Within the European Union, and associated countries like nonmember Norway, carbon dioxide emissions can be bought and sold by companies or countries. If Norway buys emissions quotas for government employees' flights, countries or companies selling the quota would have to cut their emissions by the same amount.

"We want to set an example," said Stoltenberg. "If only a few do this, it means little. If many join in, it can mean a great deal."

The E.U. last month said aircraft emissions make up 3 percent of total greenhouse gas emissions, higher than any other industry.

Stoltenberg's proposal drew mixed reactions. The environmental group Friends of the Earth Norway said it hoped the speech represented a new era for Norwegian environmental polices.

However, Norway is the world's third-largest oil exporter, and a major natural gas exporter. This year, the government approved the construction of new natural gas power plants, despite their heavy emissions of carbon dioxide.

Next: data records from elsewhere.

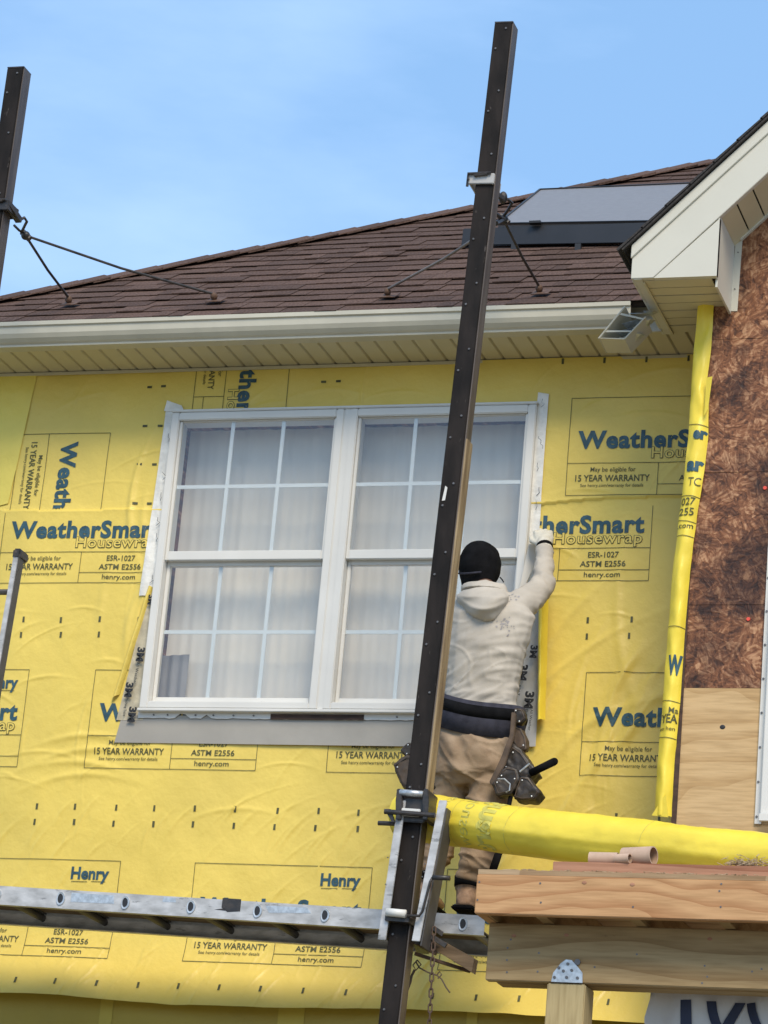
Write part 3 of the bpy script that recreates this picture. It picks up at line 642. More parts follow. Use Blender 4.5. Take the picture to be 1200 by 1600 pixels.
for i in range(7):
    u, v = rng.uniform(.1, .8), rng.uniform(.15, .95); p = BL+(BR-BL)*u+(TL-BL)*v+Vector((0, .03, 0))
    q = p+(BR-BL)*rng.uniform(.3, .7)+Vector((0, rng.uniform(-.02, .03), rng.uniform(.0, .03)))
    b.prism([p, q, q+Vector((.01, .05, .012)), p+Vector((.02, .06, rng.uniform(-.02, .02)))], (0, .002, .002))
b.obj('crumpled_metal', M_galv, e)
b = MB()
for s_ in (.2, .75): b.prism([BL+(TL-BL)*s_, BL+(TL-BL)*s_+(TL-BL)*.06, BR+(TR-BR)*(s_+.12)+(TL-BL)*.04, BR+(TR-BR)*(s_+.12)], (0, .003, 0))
b.obj('hanger_strap', M_white, e)

# ------------------------------------------------------------------ main roof
PA = math.atan(8/12); RN = Vector((0, -math.sin(PA), math.cos(PA))); RU = Vector((0, math.cos(PA), math.sin(PA)))
RG = Vector((-7.0, -.43, 6.888))
def roofp(x, s, off=0): return Vector((x, RG.y, RG.z)) + RU*s + RN*off
TOP = 5.2
YT = TOP*math.cos(PA); ZT = RG.z+TOP*math.sin(PA)
b = MB(); b.prism([(-7.0, RG.y, RG.z), (3, RG.y, RG.z), (3, RG.y+YT, ZT), (-7.0+YT, RG.y+YT, ZT)], -RN*.02)
b.prism([(-7.0, RG.y, RG.z), (-7.0+YT, RG.y+YT, ZT), (-7.0+YT, RG.y+YT+.01, ZT), (-7.0, RG.y+2*YT, RG.z)], (0, 0, -.02))
b.prism([(-7.0, RG.y+2*YT, RG.z), (-7.0+YT, RG.y+YT+.01, ZT), (3, RG.y+YT+.01, ZT), (3, RG.y+2*YT, RG.z)], (0, 0, -.02))
roof = b.obj('roof', M_felt, house, label='brown shingled hip roof')
tilt = math.atan(.007/.150)
def shm(w_, th_):
    q = MB(); q.box(.0015, w_-.0015, 0, .168, 0, th_); me = q.mesh('shingle'); me.materials.append(M_roofs); return me
SW = [.08, .11, .14, .18, .24]; SM = {(w_, t): shm(w_, t) for w_ in SW for t in (.003, .006)}
Rm = Matrix.Rotation(PA-tilt, 4, 'X'); EX = .143; cnt = 0; stuff = MB(); s = -.02; row = 0
cands = []
while s < 4.7:
    y = RG.y+s*math.cos(PA); z = RG.z+s*math.sin(PA); xl = -7.0+(y-RG.y)-.03; xr = -3.03+(z-6.95)+.25
    x = xl
    while x < xr and xr > xl:
        w_ = random.choice(SW); t = random.choice((.003, .003, .006)); cands.append((row, x, s, w_, t)); x += w_
    s += EX; row += 1
seen = [c for c in cands if c[1]+c[3] > at(0, 480, RG.y+c[2]*.83).x-.05]
for (r_, x, s, w_, t) in cands:
    p = roofp(x, s, .008)+Vector((0, random.uniform(-.004, .004), 0)); near = (r_, x, s, w_, t) in seen
    if near and cnt < 300:
        o = link('shingle', SM[(w_, t)], None, roof); o.matrix_world = Matrix.Translation(p) @ Rm; o.matrix_local = o.matrix_world
        o.matrix_parent_inverse = Matrix.Identity(4); o.location = p; o.rotation_euler = (PA-tilt, 0, 0); cnt += 1
    else:
        mm_ = Matrix.Translation(p) @ Rm; me = SM[(w_, t)]; stuff.add([mm_ @ v.co for v in me.vertices], [tuple(q.vertices) for q in me.polygons])
print('shingles', len(cands), cnt, len(stuff.f)//6)
if stuff.f: stuff.obj('shingle_field', M_roofs, roof, kind='stuff')
hd = Vector((1, 1, math.tan(PA))).normalized(); hp = MB()
LN_ = Vector((-math.sin(PA), 0, math.cos(PA)))
fa = Vector((0, -math.cos(PA), -math.sin(PA)))*.10 + Vector((.05, 0, 0)); fb = Vector((-math.cos(PA), 0, -math.sin(PA)))*.10
fa = Vector((.06, -.06, -.036)).normalized()*.11; fb = Vector((-.06, .06, -.036)).normalized()*.11
up = Vector((0, 0, .006)); o0 = Vector((0, 0, 0))
for a in (fa, fb): hp.prism([o0, a, a+hd*.26, hd*.26], Vector((0, 0, .007)))
hme = hp.mesh('hip_shingle'); hme.materials.append(M_roofs)
k = 0
while k*.155 < 7.4:
    o = link('hip_shingle', hme, None, roof); o.matrix_parent_inverse = Matrix.Identity(4)
    o.location = RG+hd*(k*.155)+Vector((0, 0, .020+random.uniform(-.002, .003))); o.rotation_euler = (rad(1.2), rad(-1.2), random.uniform(-.02, .02)); k += 1
# black drip strip visible above the gutter
MB().prism([(-7.0, -.445, 6.885), (-3.0, -.445, 6.885), (-3.0, -.38, 6.90), (-7.0, -.38, 6.90)], (0, .003, .004)).obj('drip_edge', M_drip, roof)
# ------------------------------------------------------------------ solar panel
sp = thing('solar_panel', 'grey solar panel with black front skirt low on the brown roof', 'solar panel', roofp(-3.8, 1.5))
def pr(px, py, off): return onplane(px, py, roofp(0, 0, off), RN)
a0, a1, a2, a3 = pr(778, 350, .12), pr(1022, 346, .12), pr(1088, 286.5, .12), pr(844, 296.5, .12)
b = MB(); b.prism([a0, a1, a2, a3], -RN*.035); b.obj('panel_glass', M_panel, sp)
b = MB()
for p, q in ((a0, a1), (a1, a2), (a2, a3), (a3, a0)): b.bar(p+RN*.002, q+RN*.002, .010, .010, RN)
b.obj('panel_frame', M_skirt, sp)
s0, s1 = pr(724, 357, .10), pr(1022, 347, .12)
b = MB(); b.prism([s0, s1, s1+Vector((0, -.015, -.115)), s0+Vector((0, -.015, -.100))], (0, .012, 0)); b.obj('front_skirt', M_skirt, sp, bevel=.002)
b = MB(); c = pr(836, 349, .125); b.box(c.x-.03, c.x+.03, c.y-.01, c.y+.02, c.z, c.z+.012); b.obj('top_clip', M_skirt, sp)
for px in (800, 900, 980):
    q = pr(px, 388, .02); b = MB(); b.box(q.x-.015, q.x+.015, q.y+.03, q.y+.06, q.z-.02, q.z+.04); b.obj('mounting_foot', M_skirt, sp)

# ------------------------------------------------------------------ gable wing
YW = -.58
def atw(px, py, d=0): return at(px, py, YW+d)
XC = atw(1052, 1280).x; XC = -2.765
seams = [3.2, 5.045, 5.42, 5.83, 6.03, 6.245, 6.66, 7.4, 9.4]
seams = [3.2] + [atw(1130, y).z for y in (1075, 945, 805, 738, 668, 530)] + [7.4, 8.62, 9.84]
xr_ = lambda z: max(XC, (z-6.815)/.99-2.913)
for i in range(len(seams)-1):
    z0, z1 = seams[i]+.0008, seams[i+1]-.0008; x1 = 2.5
    b = MB()
    if i == 6: b.prism([(XC, YW, z0), (x1, YW, z0), (x1, YW, z1), (xr_(z1), YW, z1), (XC, YW, 6.94)], (0, .012, 0))
    elif i > 6: b.prism([(xr_(z0), YW+.001*(i % 2), z0), (.6, YW+.001*(i % 2), z0), (.6, YW+.001*(i % 2), z1), (xr_(z1), YW+.001*(i % 2), z1)], (0, .012, 0))
    else: b.box(XC, x1, YW+.0015*(i % 2), YW+.014, z0, z1)
    b.obj('plywood_sheet' if i == 0 else 'strand_board', M_ply if i == 0 else M_osb, house, label='clean knotty plywood sheet below the brown boards' if i == 0 else None)
b = MB(); b.box(XC+.004, 2.5, YW+.015, YW+.12, 0, 7.0); b.box(XC+.004, XC+.09, YW+.12, 0, 0, 7.0); b.obj('wing_wall', M_osb, house)
b = MB(); kx = atw(1129, 1136); b.ell((kx.x, YW-.0005, kx.z), .012, .002, .010); b.obj('knot', M_black, house)
for px, py in ((1195, 762), (1169, 967)):
    c = atw(px, py, -.004); MB().tube([c, c+Vector((0, .006, 0))], [.008, .009], 12).obj('cap_nail', M_cap, house)
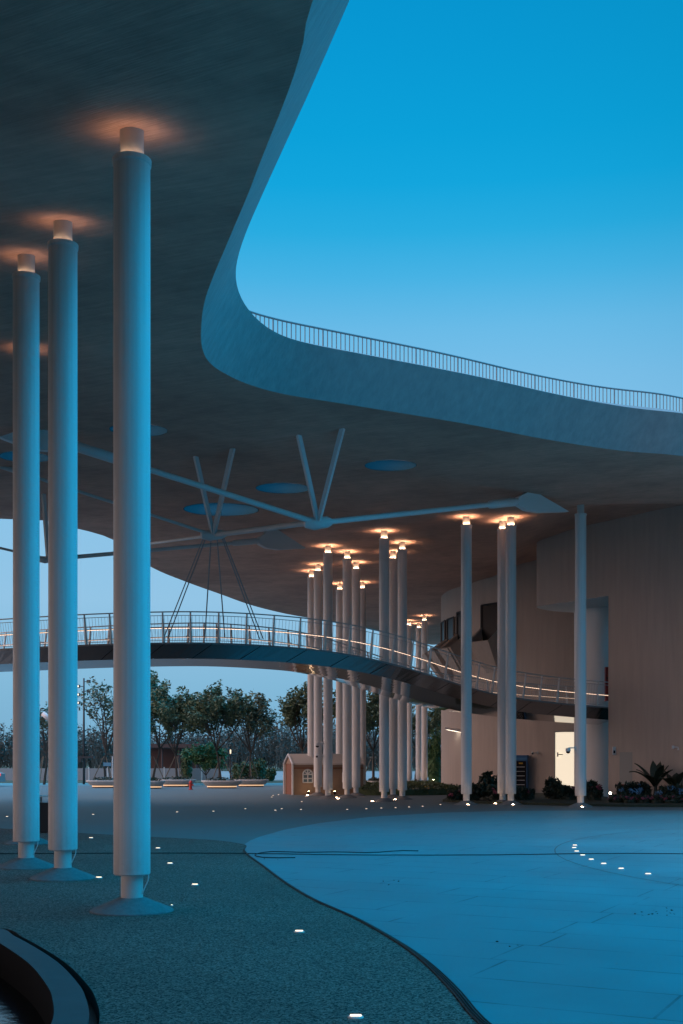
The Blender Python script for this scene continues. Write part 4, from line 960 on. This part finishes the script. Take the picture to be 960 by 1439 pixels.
a = drum_at(757); sec_cam(Vector((DX + (DR + .1) * math.cos(a), DY + (DR + .1) * math.sin(a), HC + (V0 - 1058) * (DY + DR * math.sin(a)) / F)), 'white security camera on the drum wall between fridge and lit door')
p_, _ = fpt(949); sec_cam(p_ + Vector((-.12, -.1, HC + (V0 - 1050) * p_.y / F)), 'white dome camera on the brown wall at the right edge', 1, True)
p_, d_ = fpt(956); 
a = drum_at(838); p_, d_ = fpt(863); wb_ = thing('wall_box', 'small pale wall fixture right of the unlit column', 'wall fixture', P(863, 1055, p_.y - .08))
b = MB(); b.box((0, 0, 0), (.14, .1, .34)); b.build('cover', M['white'], wb_); b = MB(); b.box((0, -.055, -.05), (.08, .02, .12)); b.build('lens', M['glassd'], wb_)
ex = thing('fire_extinguisher', 'dark red slim cabinet at the bridge end beside the wall corner', 'extinguisher', P(853.5, 985, 53.6))
b = MB(); b.box((0, 0, .75), (.2, .2, 1.5)); b.build('cabinet', mat('dark red', (.25, .02, .02), .5), ex); b = MB(); b.box((-.02, -.105, 1.0), (.04, .02, .12)); b.build('handle', M['black'], ex)
# ------------------------------------------------------------------ ground lights
def glight(u, v, l, w=.085, col=False, m=None):
    p = G(u, v); o = thing('ground_light', l, 'ground light', p, group='small lights set in the paving')
    b = MB(); b.lathe([(w * .75, 0), (w * .75, .006), (w * .68, .012), (.01, .012)], 20); b.build('frame', M['steeld'], o, True, 40)
    b = MB()
    for k in range(3): b.lathe([(w * .16, .0145), (w * .1, .021), (.001, .022)], 10, ((k - 1) * w * .36, 0, 0))
    vv = b.v; b2 = MB(); b2.box((0, 0, .016), (w * 1.05, w * .36, .008)); b2.build('lens', m or M['glight'], o)
    return o
GL = ((500, 1430, 'nearest ground light, at the bottom picture edge'), (420.5, 1310, 'ground light on pebble paving, second nearest, right of the largest column'), (274, 1244, 'ground light right of the largest column foot'), (239, 1214, 'ground light beside the lower shaft of the largest column'),
      (222, 1192.5, 'ground light close to the right side of the largest column'), (128, 1178, 'ground light seen between second column and largest column'), (139, 1234, 'ground light at the right rim of the second column foot'), (10, 1148, 'ground light at the far left behind the leftmost column'), (131, 1145, 'distant ground light between second column and largest column'),
      (249, 1141.5, 'distant ground light in a row, first right of the largest column'), (300, 1140.5, 'distant ground light in a row, second right of the largest column'), (345, 1137, 'distant ground light in a row, third right of the largest column'), (387, 1139, 'distant ground light left of the playhouse front'), (396, 1137, 'distant ground light just before the playhouse corner'),
      (423, 1138, 'distant ground light before the playhouse doorway'), (488, 1138, 'distant ground light before the middle trio of columns'), (515, 1137, 'distant ground light between middle trio and central trio'), (536, 1136, 'distant ground light before the front left column of the central trio'), (556, 1135.5, 'distant ground light before the right column of the central trio'), (575, 1134.5, 'distant ground light right of the central trio'), (594, 1133.5, 'distant ground light left of the single column'), (619, 1131, 'distant ground light left of the planting bed end'),
      (382, 1120.5, 'farthest lower left light of three beside the playhouse'), (384, 1118, 'middle light of three beside the playhouse'), (391.5, 1117, 'right light of three beside the playhouse'), (424, 1127, 'ground light before the playhouse window'), (430, 1119.5, 'tiny ground light at the playhouse wall'),
      (808, 1188.5, 'first light on the scored circle, farthest'), (807, 1192, 'second light on the scored circle'), (810.5, 1197, 'third light on the scored circle'), (819, 1202.5, 'middle light on the scored circle'), (831, 1208.5, 'fifth light on the scored circle'), (848.5, 1214.5, 'third nearest light on the scored circle'), (873, 1221.5, 'second nearest light on the scored circle'), (911, 1229, 'nearest light on the scored circle, at right'))
for u, v, l in GL: glight(u, v, l, .07 if v > 1150 else .055)
for k, l, dx, dy in (('c14', 'glowing light at the foot of the single column', 0.0, -.62), ('c15', 'glowing light at the foot of the rear column of the pair', -.35, -.5), ('c16', 'glowing light at the foot of the front column of the pair', 0.0, -.62), ('c17', 'glowing light at the foot of the unlit column', -.05, -.55), ('c8', 'glowing light left of the central trio front column foot', -.5, -.35),
                     ('c10', 'glowing light between the feet of the central trio', -.35, -.55), ('c3', 'glowing light at the foot of the camera-bearing column', .45, -.4), ('c5', 'glowing light at the foot of the tallest middle trio column', -.5, -.35), ('c2', 'glowing light at the foot of the half hidden cluster column', -.5, -.4), ('c12', 'glowing light at the foot of the left distant pale column', .5, -.4), ('c13', 'glowing light at the foot of the right distant pale column', .55, -.4)):
    c = cols[k].location; o = thing('ground_light', l, 'ground light', (c.x + dx, c.y + dy, .0 if k not in ('c12', 'c13') else .42), group='small lights set in the paving')
    b = MB(); b.lathe([(.09, 0), (.09, .02), (.08, .025), (.01, .025)], 18); b.build('frame', M['steeld'], o, True, 40)
    b = MB(); b.lathe([(.05, .027), (.04, .034), (.01, .036)], 16); b.build('lens', M['glight2'], o)
p = G(241.5, 1277); o = thing('ground_light', 'tiny light on the right rim of the largest column foot', 'ground light', (p.x, p.y, .03), group='small lights set in the paving')
b = MB(); b.lathe([(.018, 0), (.018, .012), (.01, .014)], 10); b.build('frame', M['steeld'], o); b = MB(); b.lathe([(.012, .0145), (.002, .02)], 10); b.build('lens', M['glight'], o)
# ------------------------------------------------------------------ cables on the ground
rnd = random.Random(5)
def gcable(pts, r, name, l, wob=.0, group=None, cat='cable'):
    q = resample(spline(pts, 6), .3); q = [Vector((p.x, p.y + rnd.gauss(0, wob), r + .003)) for p in q]
    b = MB(); b.tube(q, r, 5); return tag(b.build(name, M['blackr'], smooth=True), l, cat, group)
gcable([G(-40, 1200.5), G(100, 1200), G(240, 1199.5), G(340, 1200), G(480, 1202), G(600, 1202.5), G(700, 1202), G(860, 1200), G(1000, 1201)], .008, 'power_cable', 'long thin black cable lying straight across the whole plaza', .012)
gcable([G(588, 1196.5), G(560, 1196.5), G(520, 1199), G(470, 1198), G(420, 1198.5), G(380, 1197.5), G(360, 1201), G(362, 1204.5), G(385, 1206.5), G(415, 1206)], .009, 'power_cable', 'loose black cable looped on the blue plaza next to the paving seam', .02)
for k in range(4):
    q0 = resample(seamc[22:], .3); q1 = offset2d(q0, -.03 + .02 * k); q = [a.lerp(c, 1 - .65 * sm((a.y - 8.6) / 3.5)) for a, c in zip(q0, q1)]; q = [Vector((p.x, p.y, .011)) for p in q]
    b = MB(); b.tube(q, .0065, 5); tag(b.build('seam_cable', M['blackr'], smooth=True), ('outermost black seam cable, on the pebble side of the curve', 'second black seam cable from the pebble paving', 'third black seam cable from the pebble paving', 'innermost black seam cable, on the smooth plaza side')[k], 'cable', 'parallel cables along the seam')

# scattered dry leaves and grit on the plaza
rnd = random.Random(31); b = MB()
for (u, v, k) in ((935, 1285, 10), (925, 1288, 4), (950, 1283, 6), (380, 1208, 5), (700, 1330, 4), (560, 1240, 4)):
    g = G(u, v)
    for _ in range(k):
        p = g + Vector((rnd.gauss(0, .14), rnd.gauss(0, .16), .012)); leaves(b, p, (.01, .01, .004), 1, .016, rnd, .2)
tag(b.build('leaf_litter', M['trunk']), 'scatter of small dry leaves on the blue plaza', 'leaf litter', kind='stuff')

"Stoltenberg presents himself as a visionary when it comes to climate change, but he has a giant credibility problem when he talks about natural gas power plants as 'Norway's lunar landing,'" Dagfinn Hoeybraaten, leader of the opposition Christian Democratic Party, told the Norwegian news agency NTB.

NTB estimated the cost of buying emission quotas for public employees on foreign flights would be roughly $400,000 per year.